#### What needs to be done
Your output is the lines from the first one to the one containing "return m, nt, nt.nodes['Principled BSDF']", repeated exactly, with images left out.

[Scene modeling code data]
****************

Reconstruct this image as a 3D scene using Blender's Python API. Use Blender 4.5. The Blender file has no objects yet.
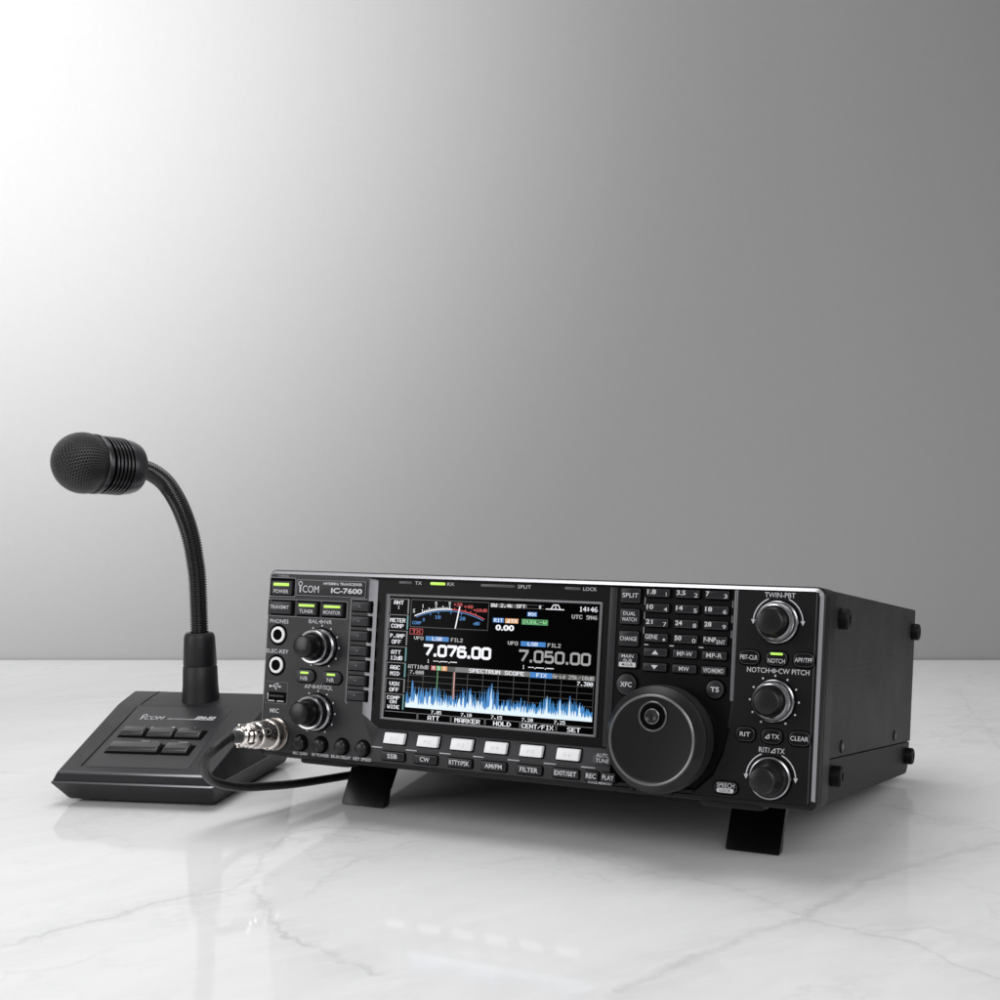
import bpy, bmesh, math, random
from mathutils import Vector, Matrix
from math import sin, cos, pi, radians

random.seed(7)
scene = bpy.context.scene
COL = scene.collection
MM = 0.001

# ------------------------------------------------------------------ materials
def new_mat(name):
    m = bpy.data.materials.new(name); m.use_nodes = True
    nt = m.node_tree
    return m, nt, nt.nodes['Principled BSDF']

def plain(name, col, rough=0.5, metal=0.0, spec=0.35, bump=0.0, bscale=900.0, vary=0.0, coat=0.0):
    m, nt, b = new_mat(name)
    if not isinstance(col, (tuple, list)): col = (col, col, col)
    b.inputs['Base Color'].default_value = (*col, 1)
    b.inputs['Roughness'].default_value = rough
    b.inputs['Metallic'].default_value = metal
    b.inputs['Specular IOR Level'].default_value = spec
    b.inputs['Coat Weight'].default_value = coat
    tc = nt.nodes.new('ShaderNodeTexCoord')
    if bump > 0:
        n = nt.nodes.new('ShaderNodeTexNoise'); n.inputs['Scale'].default_value = bscale
        n.inputs['Detail'].default_value = 3
        nt.links.new(tc.outputs['Object'], n.inputs['Vector'])
        bp = nt.nodes.new('ShaderNodeBump'); bp.inputs['Strength'].default_value = bump
        bp.inputs['Distance'].default_value = 0.0004
        nt.links.new(n.outputs['Fac'], bp.inputs['Height'])
        nt.links.new(bp.outputs['Normal'], b.inputs['Normal'])
    if vary > 0:      # faint smudges in the gloss
        n2 = nt.nodes.new('ShaderNodeTexNoise'); n2.inputs['Scale'].default_value = 26
        n2.inputs['Detail'].default_value = 5
        nt.links.new(tc.outputs['Object'], n2.inputs['Vector'])
        mr = nt.nodes.new('ShaderNodeMapRange')
        mr.inputs['From Min'].default_value = 0.3; mr.inputs['From Max'].default_value = 0.7
        mr.inputs['To Min'].default_value = max(0.02, rough - vary); mr.inputs['To Max'].default_value = rough + vary
        nt.links.new(n2.outputs['Fac'], mr.inputs['Value'])
        nt.links.new(mr.outputs['Result'], b.inputs['Roughness'])
    return m

def emit(name, col, s=1.0):
    m, nt, b = new_mat(name)
    b.inputs['Base Color'].default_value = (0.01, 0.01, 0.01, 1)
    b.inputs['Roughness'].default_value = 0.3
    b.inputs['Emission Color'].default_value = (*col, 1)
    b.inputs['Emission Strength'].default_value = s
    return m

M = {}
M['panel'] = plain('panel_plastic', (.016, .016, .018), .42, bump=.25, bscale=1500, vary=.06)
M['band'] = plain('lit_band_plastic', (.024, .024, .027), .4, bump=.2, bscale=1500)  # panel plastic in a lighter tone, for light caught by the sloping band
M['black'] = plain('black_plastic', (.0026, .0026, .003), .38, spec=.14, bump=.15, bscale=1500, vary=.05)
M['body'] = plain('bezel_black', (.006, .006, .007), .40, spec=.2, bump=.2, bscale=1200)
M['paint'] = plain('cabinet_paint', (.0120, .0120, .0132), .52, spec=.25, bump=.8, bscale=900, vary=.05)
M['paint2'] = plain('chassis_paint', (.0045, .0045, .005), .5, spec=.18, bump=.8, bscale=1600)
M['btn'] = plain('button_plastic', (.010, .010, .012), .36, bump=.1, bscale=1500)
M['btn2'] = plain('button_grey', (.022, .022, .025), .38, bump=.1, bscale=1500)
M['rubber'] = plain('rubber', (.0025, .0025, .003), .5, spec=.15)
M['knob'] = plain('knob_plastic', (.004, .004, .0048), .3, spec=.4, vary=.05)
M['dial'] = plain('dial_coating', (.007, .007, .008), .45, bump=.12, bscale=2200)
M['dialface'] = plain('dial_face', (.004, .004, .0045), .42, spec=.25, bump=.12, bscale=2200)
M['trim'] = plain('satin_trim', (.42, .42, .44), .45, metal=1.0, vary=.05)
M['trimdk'] = plain('grey_trim', (.15, .15, .16), .35, metal=.7)
M['ringm'] = plain('knob_metal', (.33, .33, .345), .24, metal=1.0)
M['chrome'] = plain('plug_metal', (.86, .80, .76), .13, metal=1.0, vary=.05)
M['chromedk'] = plain('socket_metal', (.40, .36, .33), .25, metal=1.0)
M['print'] = plain('white_print', (.56, .56, .58), .5)
M['printdim'] = plain('grey_print', (.30, .30, .31), .5)
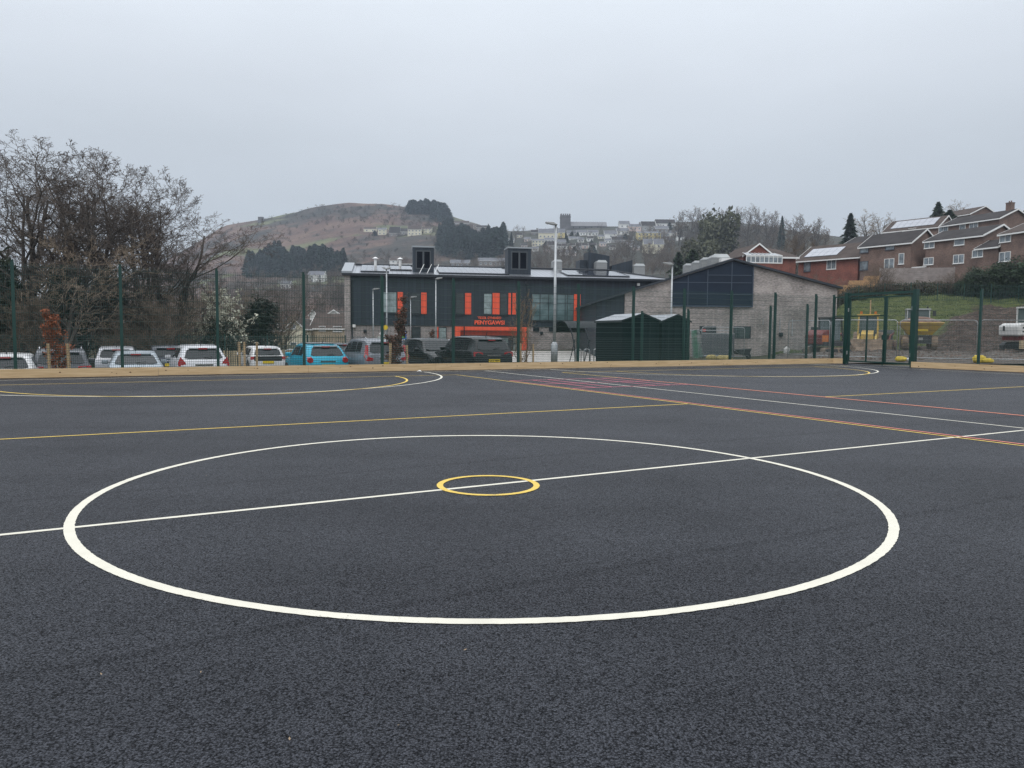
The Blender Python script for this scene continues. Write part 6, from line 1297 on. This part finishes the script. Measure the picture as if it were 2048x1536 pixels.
def hoop(label, px, D_, w_, top, grp='cycle stands', r=.028):
    P = on(px, D_); z = zat(px, top, D_) - P.z; o = MB().tube([(-w_ / 2, 0, -.2), (-w_ / 2, 0, z - .12)] + [(-w_ / 2 * math.cos(R(a)), 0, z - .12 + .12 * math.sin(R(a))) for a in range(15, 180, 15)] + [(w_ / 2, 0, z - .12), (w_ / 2, 0, -.2)], r, 6).build('cycle_stand', GAL, smooth=True); o.location = P; tag(o, label, 'cycle stand', grp)
hoop('left cycle stand under the curved shelter', 1156, 47, .34, 698); hoop('middle cycle stand under the curved shelter', 1173, 47, .34, 698); hoop('cycle stand half hidden by the green sheds', 1192, 47, .3, 698); hoop('grey hoop barrier between the white city car and the turquoise hatchback', 580, 39, .5, 699, 'hoop barriers')
# ------------------------------------------------------------------ temporary fencing on the site
def heras(label, px0, D0, px1, D1, h=2.1, lean=0, sheet=None, grp='temporary site fence panels'):
    A, B = Vector((X(px0, D0), D0, SH(X(px0, D0), D0) if px0 > 1560 else H(X(px0, D0), D0))), Vector((X(px1, D1), D1, 0)); d = B - A; ln = Vector((d.x, d.y)).length; t = thing('site_fence_panel', label, 'fence panel', A, math.atan2(d.y, d.x), grp); t.rotation_euler = (R(lean), 0, math.atan2(d.y, d.x))
    r = .021; c = .14; pts = [(0, 0, .0), (0, 0, h - c), (c * .3, 0, h - c * .3), (c, 0, h), (ln - c, 0, h), (ln - c * .3, 0, h - c * .3), (ln, 0, h - c), (ln, 0, 0)]
    MB().tube(pts, r, 6).tube([(0, 0, .15), (ln, 0, .15)], r, 6).build('frame', GAL, t, smooth=True)
    mb = MB()
    for i in range(1, int(ln / .04)): mb.tube([(i * .04, 0, .15), (i * .04, 0, h)], .0014, 3, cap=False)
    for i in range(1, int(h / .2)): mb.tube([(0, .004, .1 + i * .2), (ln, .004, .1 + i * .2)], .002, 3, cap=False)
    mb.build('mesh_infill', GAL, t, recalc=False)
    if sheet: MB().bb(.06, ln - .06, -.03, -.01, .2, h - .1).build('sheet', sheet, t)
heras('temporary fence panel seen through the gate at the left', 1660, 42, 1792, 40.5); heras('temporary fence panel spanning the right gate post', 1797, 40.4, 1951, 39.2); heras('temporary fence panel running out of the right edge', 1956, 39.2, 2108, 38); heras('temporary fence panel behind the short fence bay', 1575, 46, 1657, 42.2)
heras('upright temporary fence panel in front of the hall windows', 1402, 50, 1487, 50.5, 2.05); heras('lower temporary fence panel leaning back by the sheds', 1379, 47, 1466, 47.6, 1.75, -14)
gs = mat('green_sheet_mesh', (.16, .33, .24), rough=.6, var=.3, vs=8)
for i in range(4):
    t = thing('leaning_barrier', 'pale green mesh barrier sheet in the stack leaning right of the sheds', 'barrier', (X(1385 + i * 3, 46 + i * .15), 46 + i * .15, H(X(1390, 46), 46)), R(70 + i * 3), 'pale green barrier sheets'); t.rotation_euler = (0, R(-6 - i * 2), R(20))
    mb = MB(); w_, h_ = .42, 1.65
    for k in range(8): mb.tube([(k * w_ / 7, 0, 0), (k * w_ / 7, 0, h_)], .012, 4)
    for k in range(12): mb.tube([(0, .01, k * h_ / 11), (w_, .01, k * h_ / 11)], .009, 4)
    mb.build('mesh_infill', gs, t); MB().tube([(0, -.01, 0), (0, -.01, h_), (w_, -.01, h_), (w_, -.01, 0)], .02, 5).build('frame', GAL, t)
def sack(label, px, D_, py, w_, h_, m, name='yellow_sack', cat='sack', seed=0, grp=None):
    x = X(px, D_); g = SH(x, D_) if px > 1560 else H(x, D_); rg = random.Random(seed); mb = MB(); K, J = 10, 7; vs = []
    for j in range(J + 1):
        ph = PI * j / J
        for i in range(K): th = 2 * PI * i / K; k = 1 + rg.uniform(-.13, .13); e = abs(math.cos(th)) ** .6 * (1 if math.cos(th) > 0 else -1); vs.append((w_ / 2 * math.sin(ph) ** .6 * e * k, w_ / 3 * math.sin(ph) ** .6 * math.sin(th) * k, h_ / 2 - h_ / 2 * math.cos(ph) * (1 + rg.uniform(-.1, .1))))
    mb.add(vs, [(j * K + i, j * K + (i + 1) % K, (j + 1) * K + (i + 1) % K, (j + 1) * K + i) for j in range(J) for i in range(K)])
    o = mb.build(name, m, smooth=True); o.location = (x, D_, g); o.rotation_euler = (0, 0, rg.uniform(-.3, .3)); tag(o, label, cat, grp); return o
YS = mat('yellow_sacking', (.62, .46, .05), rough=.7, var=.2, vs=6); WS2 = mat('white_sacking', (.6, .6, .58), rough=.8); YD = mat('dirty_yellow', (.40, .32, .12), rough=.8, var=.3, vs=5)
sack('dirty yellow sack on the ground right of the sheds', 1422, 39, 712, .55, .34, YD, seed=1); sack('long dirty yellow sack beside the fence post right of the sheds', 1448, 39.5, 712, .8, .3, YD, seed=2)
sack('yellow sack lying inside the gate', 1801, 38.6, 717, .62, .26, YS, seed=3); sack('white rag like sack beside the yellow one inside the gate', 1822, 38.4, 719, .5, .2, WS2, 'white_sack', seed=4)
sack('bright yellow sack leaning at the foot of the temporary fence', 1957, 37.4, 716, .6, .38, YS, seed=5); sack('second bright yellow sack slumped beside the first at the temporary fence', 1974, 37.2, 720, .55, .24, YS, seed=6)
sack('white sack standing at the foot of the hall wall', 1572, 56, 706, .45, .6, WS2, 'white_sack', seed=7); sack('black sack behind the timber board left of the gate', 1617, 37.6, 715, .9, .16, BLK, 'black_sack', seed=8)
bx = thing('wheelbarrow', 'black wheelbarrow standing by the upright temporary fence panel', 'wheelbarrow', (X(1483, 52), 52, H(X(1483, 52), 52)), R(30))
MB().prism([(-.45, -.3, .35), (.35, -.3, .3), (.6, -.3, .72), (-.6, -.3, .65)], (0, .6, 0)).build('tray', BLK, bx); MB().cyl((.62, 0, .2), .2, .09, 'y', 14).build('wheel', RUB, bx); MB().tube([(.6, -.08, .2), (-.5, -.25, .4), (-1.0, -.28, .62)], .02, 5).build('handle', GAL, bx); MB().tube([(.6, .08, .2), (-.5, .25, .4), (-1.0, .28, .62)], .02, 5).build('handle', GAL, bx)
# ------------------------------------------------------------------ construction machines
MY = mat('machine_yellow', (.58, .40, .06), rough=.5, col2=(.40, .28, .12), vs=1.6); MR = mat('machine_red', (.16, .02, .016), rough=.5, var=.3, vs=2); MD = mat('machine_dark', (.03, .032, .034), rough=.5); MW = mat('machine_white', (.6, .6, .58), rough=.4, var=.08, vs=2); MUD = mat('dried_mud', (.24, .18, .13), rough=.95, var=.35, vs=2.5); CABG = mat('cab_glass', (.07, .10, .10), rough=.06, spec=1)
MO = mat('machine_orange', (.55, .16, .02), rough=.5)
def sitepos(px, D_): x = X(px, D_); return Vector((x, D_, SH(x, D_)))
def crawler(t, w_, l_, h_, gap, m=MUD):
    for s in (-1, 1):
        y = s * gap; pts = []
        for k in range(20): a = 2 * PI * k / 20; pts.append(((l_ / 2 - h_ / 2) * (1 if math.cos(a) > 0 else -1) + h_ / 2 * math.cos(a), y - w_ / 2, h_ / 2 + h_ / 2 * math.sin(a)))
        tr = MB().prism(pts, (0, w_, 0)).build('track', m, t)
        for k in range(4): MB().cyl((lerp(-l_ / 2 + h_ / 2, l_ / 2 - h_ / 2, k / 3), y - w_ / 2 * s * -1 * 1.0 - .0, h_ / 2), h_ * .28, w_ + .06, 'y', 10).build('roller', MD, tr)
def cab(t, x0, x1, y0, y1, z0, z1, fm, name='cab', slope=0):
    f = MB(); p = .05
    for x in (x0, x1):
        for y in (y0, y1): f.tube([(x, y, z0), (x - (slope if x == x1 else 0), y, z1)], p, 4)
    f.bb(x0 - .06, x1 + .06 - slope, y0 - .06, y1 + .06, z1, z1 + .1); f.bb(x0 - .04, x1 + .04, y0 - .04, y1 + .04, z0 - .08, z0)
    c = f.build(name, fm, t); MB().bb(x0 + .03, x1 - .04 - slope, y0 + .02, y1 - .02, z0 + .02, z1 - .02).build('cab_glass', CABG, c); return c
# small excavator with the dark cab, rear to the left
t = thing('mini_excavator', 'small tracked excavator with dark cab and red and orange tail left of the gate', 'excavator', sitepos(1652, 55), R(25))
crawler(t, .4, 2.5, .55, .75)
MB().bb(-1.15, .9, -.8, .8, .62, .95).build('platform', MD, t)
MB().prism([(-1.35, -.75, .75), (-.5, -.75, .75), (-.5, -.75, 1.75), (-.9, -.75, 1.75), (-1.4, -.75, 1.4)], (0, 1.5, 0)).build('counterweight', MR, t, bevel=.06)
MB().box((-1.0, -.78, 1.15), (.55, .05, .45)).build('warning_panel', MO, t)
cab(t, -.45, .75, -.72, .35, 1.0, 2.55, MD, slope=.2)
MB().tube([(.9, .45, 1.0), (1.7, .45, 1.5), (2.5, .45, 1.25)], .11, 6).build('boom', MR, t); MB().tube([(2.5, .45, 1.3), (2.9, .45, .6)], .08, 6).build('dipper', MD, t); MB().prism([(2.8, .25, .65), (3.15, .25, .5), (3.1, .25, .1), (2.75, .25, .15)], (0, .45, 0)).build('bucket', MUD, t); MB().tube([(-.1, -.8, 2.5), (-.4, -.95, 2.75)], .03, 5).build('mirror_arm', MD, t); MB().box((.75, -.95, 2.1), (.06, .2, .3)).build('mirror', MD, t)
# yellow backhoe loader facing the court
t = thing('backhoe_loader', 'yellow backhoe loader with a wide muddy front bucket seen through the gate', 'loader', sitepos(1733, 60), R(-116))
for s in (-1, 1):
    for x, r, ww in ((-1.3, .75, .42), (1.1, .5, .35)): wh = MB().cyl((x, s * .85, r), r, ww, 'y', 22).build('wheel', MUD, t, bevel=.05); MB().cyl((x, s * (.85 + ww / 2), r), r * .5, .05, 'y', 12).build('rim', MY, wh)
MB().prism([(.2, -.42, .75), (2.0, -.42, .75), (2.0, -.42, 1.35), (.3, -.42, 1.65)], (0, .84, 0)).build('bonnet', MY, t, bevel=.05); MB().bb(-2.0, 1.9, -.4, .4, .5, .8).build('chassis', MD, t)
f = MB()
for x, y in ((.25, -.7), (.25, .7), (-1.5, -.7), (-1.5, .7)): f.tube([(x, y, 1.1), (x * .95, y * .93, 2.75)], .075, 4)
f.bb(-1.6, .35, -.78, .78, 2.72, 2.86).bb(-1.55, .3, -.72, .72, 1.0, 1.15); c = f.build('cab_frame', MY, t); MB().bb(-1.45, .2, -.64, .64, 1.2, 2.68).build('cab_glass', CABG, c)
for s in (-1, 1):
    MB().tube([(-.2, s * .6, 1.35), (1.7, s * .6, 1.1), (2.5, s * .6, .55)], .09, 4).build('loader_arm', MY, t); MB().bb(.27, .33, s * .5 - .08, s * .5 + .08, 2.88, 3.08).build('beacon', MO, t)
MB().prism([(2.4, -1.1, .9), (2.45, -1.1, .15), (3.0, -1.1, .08), (2.75, -1.1, .35), (2.62, -1.1, .95)], (0, 2.2, 0)).build('front_bucket', MUD, t)
MB().tube([(-2.0, 0, 1.0), (-2.5, .1, 2.5), (-2.9, .1, 1.6)], .12, 5).build('rear_boom', MY, t)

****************

#### Finished task
Reconstruct this image as a 3D scene using Blender's Python API. Use Blender 4.5. The Blender file has no objects yet.
import bpy, bmesh, math, random
from mathutils import Vector, Matrix
from math import sin, cos, pi, radians

random.seed(7)
scene = bpy.context.scene
COL = scene.collection
MM = 0.001

# ------------------------------------------------------------------ materials
def new_mat(name):
    m = bpy.data.materials.new(name); m.use_nodes = True
    nt = m.node_tree
    return m, nt, nt.nodes['Principled BSDF']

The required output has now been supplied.